Challenge = Please transcribe the listing below in full and word for word, without its pictures.

Dataset extract =
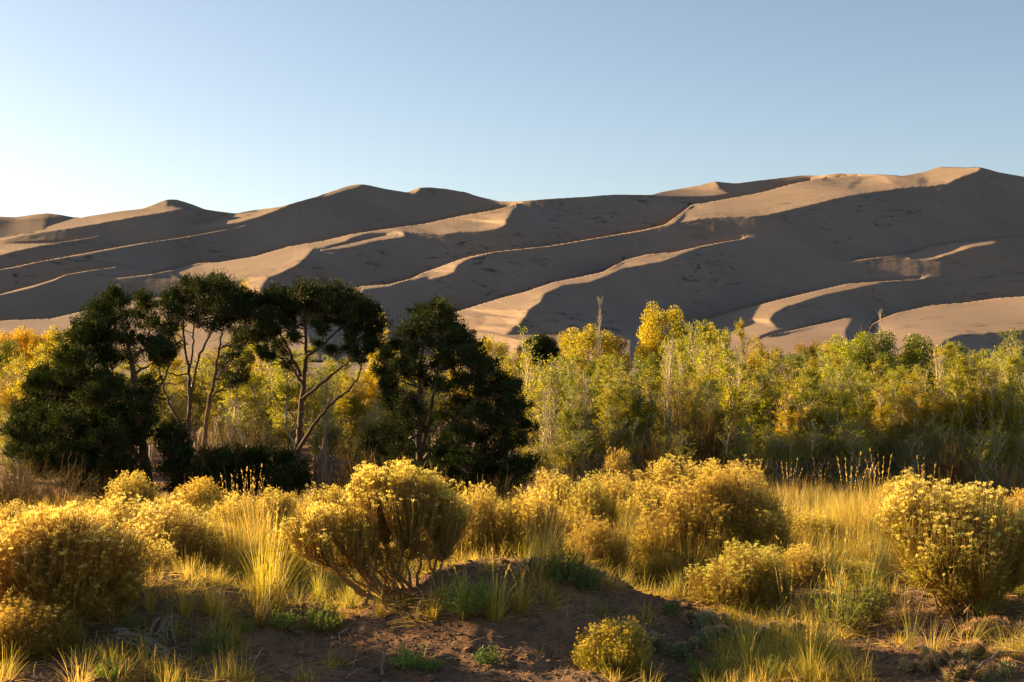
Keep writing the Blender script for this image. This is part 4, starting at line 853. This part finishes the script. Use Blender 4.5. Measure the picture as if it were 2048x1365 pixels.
# big pale one at the left
bx, by, bz = at_base(95, 1238); s1 = by/F
cb = bush_meshes(RG(83), [(-70*s1,0,125*s1,95*s1,.35,75*s1), (40*s1,.1,140*s1,90*s1,.35,70*s1), (120*s1,0,95*s1,70*s1,.3,90*s1), (-20*s1,.2,150*s1,70*s1,.3,60*s1), (-30*s1,-.1,60*s1,110*s1,.3,60*s1), (80*s1,-.1,50*s1,80*s1,.3,50*s1)], 4400, inner=110)
put_bush(cb, 'rabbitbrush', 'wide rabbitbrush with glowing cream-yellow top at the left edge', (bx, by, bz), 0, 1, fcol=(1.12,1.08,1.3), wcol=(1.2,1,.8), group='rabbitbrush in bloom')
CR, GD, DG, OL = (1.12,1.12,1.35), (1,.97,.9), (.85,.74,.6), (.8,.9,.8)
BUSHES = [
 (225,990,12.6,190,1,CR,'rabbitbrush with cream-yellow top behind the wide one at the left edge'),
 (335,1005,12.0,200,0,CR,'round rabbitbrush with shaded brown side, right of the cream-topped ones'),
 (262,948,16.5,110,0,GD,'rabbitbrush with separate gold flower heads in front of the massive juniper foot'),
 (400,960,17.0,118,0,(1.05,.9,.7),'dome-shaped orange-gold rabbitbrush in front of the low juniper shrub'),
 (20,1000,14.0,75,1,CR,'small pale rabbitbrush at the left edge behind the wide one'),
 (40,1195,8.9,230,2,DG,'brownish rabbitbrush in the bottom left corner'),
 (118,1245,9.0,110,3,OL,'small olive rabbitbrush beside the brown one in the bottom left corner'),
 (468,985,14.5,110,1,GD,'gold rabbitbrush among the tall grass left of the middle'),
 (545,975,15.0,120,2,GD,'gold rabbitbrush just left of the large middle one'),
 (660,975,14.5,110,0,GD,'small gold rabbitbrush partly behind the large middle one'),
 (952,975,12.4,130,0,GD,'gold rabbitbrush touching the right side of the large middle one'),
 (1062,970,12.2,140,1,(1.1,1.02,.9),'bright gold rabbitbrush right of the middle above the grass tussock'),
 (1100,940,15.0,150,2,GD,'broad yellow rabbitbrush behind the bright gold one'),
 (1180,950,14.0,110,3,OL,'olive rabbitbrush with brown stems above the shaded sandy bank'),
 (1190,1035,11.6,140,3,(.7,.6,.5),'brown dry rabbitbrush leaning over the shaded sandy bank'),
 (1237,905,19.0,70,0,(1,.85,.7),'small dull gold rabbitbrush at the back below the cottonwoods'),
 (1232,940,16.5,110,1,GD,'yellow rabbitbrush in front of the small dull gold one'),
 (1345,912,17.5,190,2,GD,'wide golden rabbitbrush at the back, dark underneath'),
 (1488,930,17.0,100,0,DG,'rabbitbrush at the right end of the golden row at the back'),
 (1420,925,18.5,110,0,GD,'rabbitbrush between the wide golden one at the back and the row end'),
 (1490,1083,10.45,235,2,OL,'low olive-gold rabbitbrush in front of the many-lobed mound'),
 (1605,1092,11.2,105,0,GD,'small flat-topped rabbitbrush right of the low olive-gold one'),
 (1622,1025,13.5,130,3,(1,1,.8),'low soft yellow rabbitbrush at the left of the tan grass field'),
 (1780,960,16.5,60,3,GD,'small yellow shrub in the tan grass beside the tall fan-shaped one'),
 (2040,985,13.0,90,0,(1.1,.9,.7),'orange-gold rabbitbrush at the right edge'),
 (1228,1238,8.75,150,3,(1,.9,.5),'green rabbitbrush with gold tips at the bottom beside the dark bank'),
 (2060,1080,10.6,110,3,(.9,.7,.5),'reddish brown rabbitbrush cut by the right edge'),
 (1720,1120,11.0,90,3,(.9,1,.9),'small wispy rabbitbrush in the open ground left of the tall fan'),
 (905,1005,13.6,120,1,GD,'low gold rabbitbrush filling in right behind the large middle one'),
 (1010,1010,13.4,110,2,GD,'gold rabbitbrush between the one touching the large middle shrub and the bright gold one'),
 (430,1040,12.8,120,3,OL,'olive rabbitbrush right of the round shaded one, behind tussocks'),
 (300,1080,11.0,120,0,CR,'cream-yellow rabbitbrush low in front of the round shaded one'),
 (190,1080,10.8,150,2,CR,'cream-yellow rabbitbrush in front, left of the bare roots'),
 (590,1050,12.6,110,1,GD,'yellow rabbitbrush at the left shoulder of the large middle one'),
 (1130,1020,13.0,110,0,GD,'gold rabbitbrush behind the brown dry one'),
 (1290,960,15.5,110,2,GD,'gold rabbitbrush between the yellow one at the back and the many-lobed mound'),
 (1660,1010,16.0,70,3,GD,'little yellow shrub in the middle of the tan grass field'),
 (1850,985,15.5,120,1,CR,'pale rabbitbrush just behind the left half of the tall fan'),
 (1330,1110,11.6,90,0,DG,'small brownish gold rabbitbrush at the left foot of the many-lobed mound'),
]
for px, top, Y, wp, mi, col, label in BUSHES:
    g = (1.0,1.25,.9) if 'green' in label else ((.9,.75,.55) if 'brown' in label else (1,1,1))
    bush_at(px, top, Y, wp, BM[mi], label, fcol=col, gcol=g)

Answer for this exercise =
Keep writing the Blender script for this image. This is part 4, starting at line 853. This part finishes the script. Use Blender 4.5. Measure the picture as if it were 2048x1365 pixels.
# big pale one at the left
bx, by, bz = at_base(95, 1238); s1 = by/F
cb = bush_meshes(RG(83), [(-70*s1,0,125*s1,95*s1,.35,75*s1), (40*s1,.1,140*s1,90*s1,.35,70*s1), (120*s1,0,95*s1,70*s1,.3,90*s1), (-20*s1,.2,150*s1,70*s1,.3,60*s1), (-30*s1,-.1,60*s1,110*s1,.3,60*s1), (80*s1,-.1,50*s1,80*s1,.3,50*s1)], 4400, inner=110)
put_bush(cb, 'rabbitbrush', 'wide rabbitbrush with glowing cream-yellow top at the left edge', (bx, by, bz), 0, 1, fcol=(1.12,1.08,1.3), wcol=(1.2,1,.8), group='rabbitbrush in bloom')
CR, GD, DG, OL = (1.12,1.12,1.35), (1,.97,.9), (.85,.74,.6), (.8,.9,.8)
BUSHES = [
 (225,990,12.6,190,1,CR,'rabbitbrush with cream-yellow top behind the wide one at the left edge'),
 (335,1005,12.0,200,0,CR,'round rabbitbrush with shaded brown side, right of the cream-topped ones'),
 (262,948,16.5,110,0,GD,'rabbitbrush with separate gold flower heads in front of the massive juniper foot'),
 (400,960,17.0,118,0,(1.05,.9,.7),'dome-shaped orange-gold rabbitbrush in front of the low juniper shrub'),
 (20,1000,14.0,75,1,CR,'small pale rabbitbrush at the left edge behind the wide one'),
 (40,1195,8.9,230,2,DG,'brownish rabbitbrush in the bottom left corner'),
 (118,1245,9.0,110,3,OL,'small olive rabbitbrush beside the brown one in the bottom left corner'),
 (468,985,14.5,110,1,GD,'gold rabbitbrush among the tall grass left of the middle'),
 (545,975,15.0,120,2,GD,'gold rabbitbrush just left of the large middle one'),
 (660,975,14.5,110,0,GD,'small gold rabbitbrush partly behind the large middle one'),
 (952,975,12.4,130,0,GD,'gold rabbitbrush touching the right side of the large middle one'),
 (1062,970,12.2,140,1,(1.1,1.02,.9),'bright gold rabbitbrush right of the middle above the grass tussock'),
 (1100,940,15.0,150,2,GD,'broad yellow rabbitbrush behind the bright gold one'),
 (1180,950,14.0,110,3,OL,'olive rabbitbrush with brown stems above the shaded sandy bank'),
 (1190,1035,11.6,140,3,(.7,.6,.5),'brown dry rabbitbrush leaning over the shaded sandy bank'),
 (1237,905,19.0,70,0,(1,.85,.7),'small dull gold rabbitbrush at the back below the cottonwoods'),
 (1232,940,16.5,110,1,GD,'yellow rabbitbrush in front of the small dull gold one'),
 (1345,912,17.5,190,2,GD,'wide golden rabbitbrush at the back, dark underneath'),
 (1488,930,17.0,100,0,DG,'rabbitbrush at the right end of the golden row at the back'),
 (1420,925,18.5,110,0,GD,'rabbitbrush between the wide golden one at the back and the row end'),
 (1490,1083,10.45,235,2,OL,'low olive-gold rabbitbrush in front of the many-lobed mound'),
 (1605,1092,11.2,105,0,GD,'small flat-topped rabbitbrush right of the low olive-gold one'),
 (1622,1025,13.5,130,3,(1,1,.8),'low soft yellow rabbitbrush at the left of the tan grass field'),
 (1780,960,16.5,60,3,GD,'small yellow shrub in the tan grass beside the tall fan-shaped one'),
 (2040,985,13.0,90,0,(1.1,.9,.7),'orange-gold rabbitbrush at the right edge'),
 (1228,1238,8.75,150,3,(1,.9,.5),'green rabbitbrush with gold tips at the bottom beside the dark bank'),
 (2060,1080,10.6,110,3,(.9,.7,.5),'reddish brown rabbitbrush cut by the right edge'),
 (1720,1120,11.0,90,3,(.9,1,.9),'small wispy rabbitbrush in the open ground left of the tall fan'),
 (905,1005,13.6,120,1,GD,'low gold rabbitbrush filling in right behind the large middle one'),
 (1010,1010,13.4,110,2,GD,'gold rabbitbrush between the one touching the large middle shrub and the bright gold one'),
 (430,1040,12.8,120,3,OL,'olive rabbitbrush right of the round shaded one, behind tussocks'),
 (300,1080,11.0,120,0,CR,'cream-yellow rabbitbrush low in front of the round shaded one'),
 (190,1080,10.8,150,2,CR,'cream-yellow rabbitbrush in front, left of the bare roots'),
 (590,1050,12.6,110,1,GD,'yellow rabbitbrush at the left shoulder of the large middle one'),
 (1130,1020,13.0,110,0,GD,'gold rabbitbrush behind the brown dry one'),
 (1290,960,15.5,110,2,GD,'gold rabbitbrush between the yellow one at the back and the many-lobed mound'),
 (1660,1010,16.0,70,3,GD,'little yellow shrub in the middle of the tan grass field'),
 (1850,985,15.5,120,1,CR,'pale rabbitbrush just behind the left half of the tall fan'),
 (1330,1110,11.6,90,0,DG,'small brownish gold rabbitbrush at the left foot of the many-lobed mound'),
]
for px, top, Y, wp, mi, col, label in BUSHES:
    g = (1.0,1.25,.9) if 'green' in label else ((.9,.75,.55) if 'brown' in label else (1,1,1))
    bush_at(px, top, Y, wp, BM[mi], label, fcol=col, gcol=g)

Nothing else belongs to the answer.